Typically, association master policies cover the raw floors, ceilings and interior and exterior walls you share with other owners in your complex, as well as common amenities such as pools and club houses.

Consider additional property insurance for your condo

Because insurance requirements differ from complex to complex, Worters said new condo owners should study their condo association's by-laws, which will lay out what you are responsible for covering.

"Sometimes, the association is responsible for insuring the individual condo or co-op units as they were originally built," Worters said. "The individual owner in this case is only responsible for alterations to the original structure of the building. In other cases, the association is responsible only for insuring the bare walls, floor and ceiling."

Mario Morales, an underwriting manager for Met Life, said many condo owners make the mistake of skimping on coverage levels, saying a $25,000 personal loss policy may not turn out to be enough coverage should a fire destroy all of the personal belongings in your unit.
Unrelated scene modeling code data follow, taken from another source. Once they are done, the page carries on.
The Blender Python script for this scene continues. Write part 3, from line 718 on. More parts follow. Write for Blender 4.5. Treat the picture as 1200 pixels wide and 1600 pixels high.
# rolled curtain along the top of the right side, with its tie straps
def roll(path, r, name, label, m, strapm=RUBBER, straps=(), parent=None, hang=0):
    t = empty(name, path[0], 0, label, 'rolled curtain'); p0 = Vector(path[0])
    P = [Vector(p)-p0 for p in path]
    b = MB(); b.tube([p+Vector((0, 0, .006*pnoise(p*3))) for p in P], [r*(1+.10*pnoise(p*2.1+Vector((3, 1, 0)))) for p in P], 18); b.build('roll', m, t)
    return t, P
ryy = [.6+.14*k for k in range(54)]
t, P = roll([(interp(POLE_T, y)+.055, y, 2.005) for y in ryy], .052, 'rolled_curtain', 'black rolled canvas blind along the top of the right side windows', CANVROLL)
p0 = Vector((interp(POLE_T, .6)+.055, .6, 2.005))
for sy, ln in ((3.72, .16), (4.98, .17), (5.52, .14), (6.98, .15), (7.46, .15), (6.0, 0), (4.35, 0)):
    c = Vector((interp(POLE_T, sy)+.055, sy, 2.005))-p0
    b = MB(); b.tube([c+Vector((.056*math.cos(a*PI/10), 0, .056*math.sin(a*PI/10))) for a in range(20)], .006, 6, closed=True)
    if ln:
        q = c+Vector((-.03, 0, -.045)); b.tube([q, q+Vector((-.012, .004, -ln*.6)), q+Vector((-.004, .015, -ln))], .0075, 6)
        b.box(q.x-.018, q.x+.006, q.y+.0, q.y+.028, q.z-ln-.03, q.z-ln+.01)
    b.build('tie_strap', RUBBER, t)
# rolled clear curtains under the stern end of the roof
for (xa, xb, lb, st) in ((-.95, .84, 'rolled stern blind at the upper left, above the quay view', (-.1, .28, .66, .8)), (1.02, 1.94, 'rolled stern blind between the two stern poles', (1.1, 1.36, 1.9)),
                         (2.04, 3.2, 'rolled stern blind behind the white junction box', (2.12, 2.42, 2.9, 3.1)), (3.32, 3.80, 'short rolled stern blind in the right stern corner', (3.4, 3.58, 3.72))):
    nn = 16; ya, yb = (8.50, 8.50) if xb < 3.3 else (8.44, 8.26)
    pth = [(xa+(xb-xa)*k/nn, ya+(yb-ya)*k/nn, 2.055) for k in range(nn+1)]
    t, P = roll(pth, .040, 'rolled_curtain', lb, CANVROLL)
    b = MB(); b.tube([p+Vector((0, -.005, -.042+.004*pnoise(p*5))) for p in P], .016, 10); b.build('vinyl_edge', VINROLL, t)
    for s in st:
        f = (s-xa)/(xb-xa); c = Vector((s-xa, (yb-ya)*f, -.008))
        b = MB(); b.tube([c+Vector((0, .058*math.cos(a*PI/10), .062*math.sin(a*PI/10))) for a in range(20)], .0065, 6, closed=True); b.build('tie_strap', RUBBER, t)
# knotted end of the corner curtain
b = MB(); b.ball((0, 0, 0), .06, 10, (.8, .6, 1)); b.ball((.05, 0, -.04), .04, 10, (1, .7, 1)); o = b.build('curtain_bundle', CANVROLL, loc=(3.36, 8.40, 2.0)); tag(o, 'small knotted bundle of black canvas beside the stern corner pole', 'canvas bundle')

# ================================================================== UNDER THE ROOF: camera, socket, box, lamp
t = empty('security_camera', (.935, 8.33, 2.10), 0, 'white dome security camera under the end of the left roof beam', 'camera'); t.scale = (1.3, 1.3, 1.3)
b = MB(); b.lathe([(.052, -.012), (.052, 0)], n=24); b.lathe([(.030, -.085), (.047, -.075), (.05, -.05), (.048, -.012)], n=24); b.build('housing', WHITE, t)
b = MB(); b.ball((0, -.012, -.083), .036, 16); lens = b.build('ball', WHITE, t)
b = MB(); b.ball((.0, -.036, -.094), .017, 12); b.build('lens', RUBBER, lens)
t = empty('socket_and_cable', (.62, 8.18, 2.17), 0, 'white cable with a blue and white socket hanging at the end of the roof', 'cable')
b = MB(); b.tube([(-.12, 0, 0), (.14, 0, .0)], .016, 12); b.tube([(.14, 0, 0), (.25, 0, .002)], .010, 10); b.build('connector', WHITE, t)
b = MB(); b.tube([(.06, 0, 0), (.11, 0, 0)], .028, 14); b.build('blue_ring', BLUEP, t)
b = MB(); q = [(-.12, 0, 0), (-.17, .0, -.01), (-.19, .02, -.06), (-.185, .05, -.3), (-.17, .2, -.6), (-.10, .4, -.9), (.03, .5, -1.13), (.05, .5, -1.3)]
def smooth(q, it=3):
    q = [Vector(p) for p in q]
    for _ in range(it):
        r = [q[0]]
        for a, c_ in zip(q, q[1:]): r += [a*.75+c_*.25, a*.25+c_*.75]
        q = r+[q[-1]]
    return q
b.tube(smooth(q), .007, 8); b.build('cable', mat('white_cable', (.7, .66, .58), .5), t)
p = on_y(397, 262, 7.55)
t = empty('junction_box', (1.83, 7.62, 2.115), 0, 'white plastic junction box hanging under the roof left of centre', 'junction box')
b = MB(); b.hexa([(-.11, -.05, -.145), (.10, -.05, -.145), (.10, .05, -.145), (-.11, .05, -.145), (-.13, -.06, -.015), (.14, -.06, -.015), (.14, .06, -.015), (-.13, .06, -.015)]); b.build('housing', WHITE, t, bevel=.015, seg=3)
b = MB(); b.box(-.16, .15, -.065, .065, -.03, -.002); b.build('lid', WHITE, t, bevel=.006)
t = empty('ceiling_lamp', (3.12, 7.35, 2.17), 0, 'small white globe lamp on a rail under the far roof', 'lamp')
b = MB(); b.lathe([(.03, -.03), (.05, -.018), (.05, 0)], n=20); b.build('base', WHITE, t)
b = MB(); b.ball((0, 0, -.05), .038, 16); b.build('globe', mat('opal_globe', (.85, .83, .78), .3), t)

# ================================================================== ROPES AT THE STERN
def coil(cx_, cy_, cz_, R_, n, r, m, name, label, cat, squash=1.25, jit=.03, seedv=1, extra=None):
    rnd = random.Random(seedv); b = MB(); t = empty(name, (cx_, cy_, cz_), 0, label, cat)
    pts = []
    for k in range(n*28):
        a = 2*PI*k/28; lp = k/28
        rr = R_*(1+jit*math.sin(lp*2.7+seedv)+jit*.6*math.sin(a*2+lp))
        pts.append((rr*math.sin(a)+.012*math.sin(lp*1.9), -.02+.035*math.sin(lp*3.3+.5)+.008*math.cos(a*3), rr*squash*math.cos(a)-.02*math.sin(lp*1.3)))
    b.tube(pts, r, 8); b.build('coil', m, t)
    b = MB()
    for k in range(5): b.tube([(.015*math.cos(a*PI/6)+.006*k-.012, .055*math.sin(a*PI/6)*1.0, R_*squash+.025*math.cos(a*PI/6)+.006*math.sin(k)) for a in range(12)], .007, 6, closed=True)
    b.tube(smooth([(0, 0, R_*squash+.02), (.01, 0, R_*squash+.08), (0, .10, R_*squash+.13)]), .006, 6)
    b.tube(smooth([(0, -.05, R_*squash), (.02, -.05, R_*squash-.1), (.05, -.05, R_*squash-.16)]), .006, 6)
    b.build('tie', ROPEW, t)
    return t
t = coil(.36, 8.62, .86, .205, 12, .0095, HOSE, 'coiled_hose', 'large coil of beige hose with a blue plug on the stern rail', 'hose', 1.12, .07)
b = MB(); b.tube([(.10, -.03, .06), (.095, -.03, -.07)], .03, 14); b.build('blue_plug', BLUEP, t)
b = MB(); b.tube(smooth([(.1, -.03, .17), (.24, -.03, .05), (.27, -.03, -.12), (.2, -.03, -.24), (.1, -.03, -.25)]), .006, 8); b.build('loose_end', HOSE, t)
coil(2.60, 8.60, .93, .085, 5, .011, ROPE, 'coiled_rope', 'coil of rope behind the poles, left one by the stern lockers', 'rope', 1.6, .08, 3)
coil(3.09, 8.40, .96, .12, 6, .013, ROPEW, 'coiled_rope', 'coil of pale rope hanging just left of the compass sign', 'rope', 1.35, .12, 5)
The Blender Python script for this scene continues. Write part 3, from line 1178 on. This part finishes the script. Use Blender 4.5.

The stuff you put inside your unit--personal belongings and new installations such as light fixtures, counter tops, floor and wall coverings--generally need to be insured separately by you, said Morales.

"Take an inventory and determine what will be important for you to cover," Morales said. "Single-family homeowner insurance policies typically provide a specific amount of what your dwelling is insured for in terms of personal property. But in a condo, it's up to you decide how much coverage you need for your personal property. When you start to replace clocks, clothing, furniture and all those other items you have, it adds up quickly."

Other supplemental insurance needs

You also may need to purchase supplementary coverage if your condo is located in an area prone to floods, earthquakes or fires. Standard condo association master policies also typically have low personal liability limits, so you might want to enhance coverage in that area.